Manfred was wrong to blame the player’s union’s “lack of cooperation” on proposed rule changes, but he’s right about robot umps and the strike zone. The obvious point is that robot umps cannot yet call balls and strikes with greater accuracy than umpires. Those strike zone Twitter accounts, such as this, are sometimes hilariously wrong. Even the strike zone graphics used on television are incorrect and unfortunate percentage of the time.

The first issue to consider about robot umps is taking jobs away from people. There are 99 umps and more in the minors. If robot umpiring was adopted in collegiate baseball, as well as the independent leagues, that’s even more umpires out of work. Is it worth it for an extra one or two percent improvement in accuracy?

Personally, the fallibility of the umpires adds more intrigue to baseball games. There’s strategy involved, as each umpire has tendencies which teams can strategize against. For instance, an umpire with a more generous-than-average strike zone on the outer portion of the plate might entice a pitcher to pepper that area with more sliders than he would otherwise throw.

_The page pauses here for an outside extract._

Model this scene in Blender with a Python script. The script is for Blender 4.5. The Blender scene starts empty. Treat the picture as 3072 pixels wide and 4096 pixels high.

Hitters, knowing an umpire with a smaller strike zone is behind the dish, may take more pitches in an attempt to draw a walk. Or, knowing that information, a hitter may swing for the fences on a 3-0 pitch knowing the pitcher has to throw in a very specific area to guarantee a strike call or else give up a walk.

The umpires make their mistakes in random fashion, so it adds a chaotic, unpredictable element to the game as well. It feels bad when one of those calls goes against your team, but fans often forget the myriad calls that previously went in their teams’ favor. The mistakes will mostly even out in the end.

I haven’t had the opportunity to say this often, but Rob Manfred is right in this instance.